What is being asked: Of the records that follow, copy only the lines from the line containing "Continue the Blender" to the line containing "me['body'] = b.mesh('body', [W_CAB], .003)", both included, exactly as written.

Material:

- - -

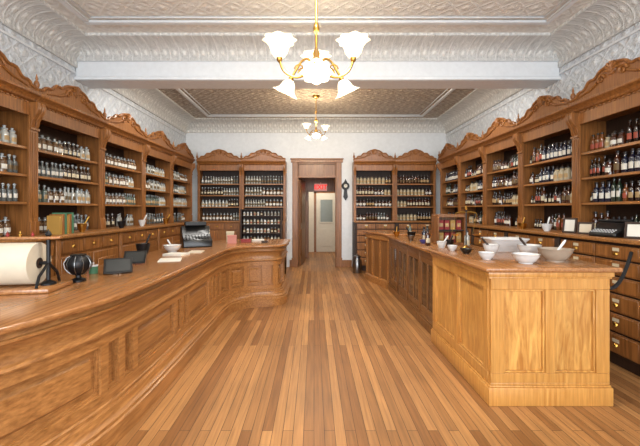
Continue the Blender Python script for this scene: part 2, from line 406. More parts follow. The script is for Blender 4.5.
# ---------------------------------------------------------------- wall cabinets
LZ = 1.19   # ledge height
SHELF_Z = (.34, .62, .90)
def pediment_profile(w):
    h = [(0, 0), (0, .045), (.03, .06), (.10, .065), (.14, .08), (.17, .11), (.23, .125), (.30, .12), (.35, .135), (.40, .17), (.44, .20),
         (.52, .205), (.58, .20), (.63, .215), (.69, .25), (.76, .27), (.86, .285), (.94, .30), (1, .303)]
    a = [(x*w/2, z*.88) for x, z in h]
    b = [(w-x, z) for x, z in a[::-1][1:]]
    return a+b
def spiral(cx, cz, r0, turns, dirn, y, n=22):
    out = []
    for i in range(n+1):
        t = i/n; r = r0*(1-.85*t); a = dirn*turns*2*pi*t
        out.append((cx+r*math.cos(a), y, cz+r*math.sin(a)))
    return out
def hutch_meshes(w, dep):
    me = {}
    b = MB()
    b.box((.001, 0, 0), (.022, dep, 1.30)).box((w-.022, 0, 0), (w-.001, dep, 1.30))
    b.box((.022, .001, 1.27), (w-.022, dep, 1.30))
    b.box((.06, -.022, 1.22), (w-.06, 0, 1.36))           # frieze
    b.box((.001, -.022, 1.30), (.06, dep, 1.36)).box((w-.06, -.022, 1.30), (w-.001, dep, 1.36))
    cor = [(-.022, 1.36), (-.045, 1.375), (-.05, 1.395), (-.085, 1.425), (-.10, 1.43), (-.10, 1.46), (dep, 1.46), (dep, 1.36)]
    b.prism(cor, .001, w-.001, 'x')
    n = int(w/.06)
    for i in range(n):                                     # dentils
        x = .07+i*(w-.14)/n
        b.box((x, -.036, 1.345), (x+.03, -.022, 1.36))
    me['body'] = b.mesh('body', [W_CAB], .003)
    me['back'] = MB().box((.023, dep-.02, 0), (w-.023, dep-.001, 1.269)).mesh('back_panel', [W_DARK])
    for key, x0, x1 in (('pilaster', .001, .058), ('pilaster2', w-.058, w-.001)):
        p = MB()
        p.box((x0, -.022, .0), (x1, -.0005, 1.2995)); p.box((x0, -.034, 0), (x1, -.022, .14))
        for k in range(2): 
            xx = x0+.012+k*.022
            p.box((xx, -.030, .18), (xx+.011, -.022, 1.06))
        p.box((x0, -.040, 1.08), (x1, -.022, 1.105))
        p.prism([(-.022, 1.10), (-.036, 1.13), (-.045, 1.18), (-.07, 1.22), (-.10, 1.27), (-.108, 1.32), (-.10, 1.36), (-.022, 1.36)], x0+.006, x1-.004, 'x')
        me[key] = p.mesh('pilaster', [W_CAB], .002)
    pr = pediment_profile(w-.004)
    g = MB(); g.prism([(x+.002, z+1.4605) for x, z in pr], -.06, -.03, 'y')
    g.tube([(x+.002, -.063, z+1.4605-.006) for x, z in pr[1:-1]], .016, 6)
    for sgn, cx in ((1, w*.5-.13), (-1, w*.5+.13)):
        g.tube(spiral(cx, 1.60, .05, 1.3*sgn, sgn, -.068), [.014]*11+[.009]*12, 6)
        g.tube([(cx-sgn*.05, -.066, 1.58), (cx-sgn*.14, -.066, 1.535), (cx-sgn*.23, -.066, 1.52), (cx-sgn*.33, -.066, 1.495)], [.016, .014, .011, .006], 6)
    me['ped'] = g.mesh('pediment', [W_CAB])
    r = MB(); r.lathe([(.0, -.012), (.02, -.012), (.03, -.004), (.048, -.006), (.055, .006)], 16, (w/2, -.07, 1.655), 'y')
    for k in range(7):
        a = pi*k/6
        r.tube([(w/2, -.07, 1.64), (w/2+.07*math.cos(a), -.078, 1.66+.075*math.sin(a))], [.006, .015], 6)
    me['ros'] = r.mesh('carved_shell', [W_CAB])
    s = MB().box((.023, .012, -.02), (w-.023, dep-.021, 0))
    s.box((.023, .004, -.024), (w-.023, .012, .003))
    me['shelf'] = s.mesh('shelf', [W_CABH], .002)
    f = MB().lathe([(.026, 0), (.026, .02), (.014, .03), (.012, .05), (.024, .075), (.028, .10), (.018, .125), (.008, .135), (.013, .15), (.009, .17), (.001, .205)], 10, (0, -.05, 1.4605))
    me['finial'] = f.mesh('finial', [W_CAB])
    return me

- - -

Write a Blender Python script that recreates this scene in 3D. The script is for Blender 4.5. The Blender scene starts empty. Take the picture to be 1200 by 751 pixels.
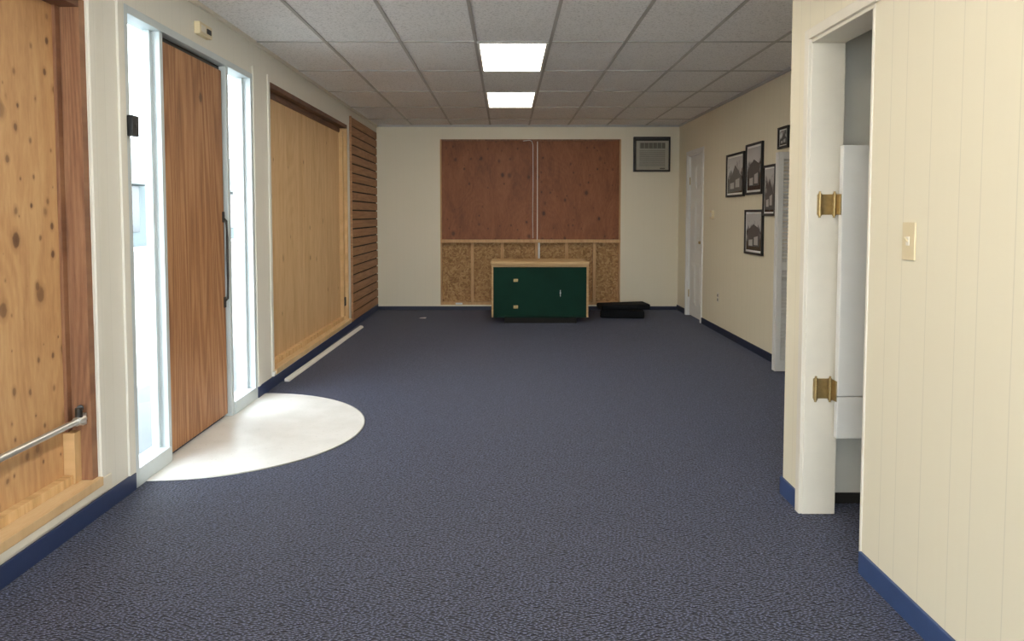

- - -

Exercise answer:
Continue the Blender Python script for this scene: part 2, from line 406. More parts follow. The script is for Blender 4.5.
# ---------------------------------------------------------------- wall cabinets
LZ = 1.19   # ledge height
SHELF_Z = (.34, .62, .90)
def pediment_profile(w):
    h = [(0, 0), (0, .045), (.03, .06), (.10, .065), (.14, .08), (.17, .11), (.23, .125), (.30, .12), (.35, .135), (.40, .17), (.44, .20),
         (.52, .205), (.58, .20), (.63, .215), (.69, .25), (.76, .27), (.86, .285), (.94, .30), (1, .303)]
    a = [(x*w/2, z*.88) for x, z in h]
    b = [(w-x, z) for x, z in a[::-1][1:]]
    return a+b
def spiral(cx, cz, r0, turns, dirn, y, n=22):
    out = []
    for i in range(n+1):
        t = i/n; r = r0*(1-.85*t); a = dirn*turns*2*pi*t
        out.append((cx+r*math.cos(a), y, cz+r*math.sin(a)))
    return out
def hutch_meshes(w, dep):
    me = {}
    b = MB()
    b.box((.001, 0, 0), (.022, dep, 1.30)).box((w-.022, 0, 0), (w-.001, dep, 1.30))
    b.box((.022, .001, 1.27), (w-.022, dep, 1.30))
    b.box((.06, -.022, 1.22), (w-.06, 0, 1.36))           # frieze
    b.box((.001, -.022, 1.30), (.06, dep, 1.36)).box((w-.06, -.022, 1.30), (w-.001, dep, 1.36))
    cor = [(-.022, 1.36), (-.045, 1.375), (-.05, 1.395), (-.085, 1.425), (-.10, 1.43), (-.10, 1.46), (dep, 1.46), (dep, 1.36)]
    b.prism(cor, .001, w-.001, 'x')
    n = int(w/.06)
    for i in range(n):                                     # dentils
        x = .07+i*(w-.14)/n
        b.box((x, -.036, 1.345), (x+.03, -.022, 1.36))
    me['body'] = b.mesh('body', [W_CAB], .003)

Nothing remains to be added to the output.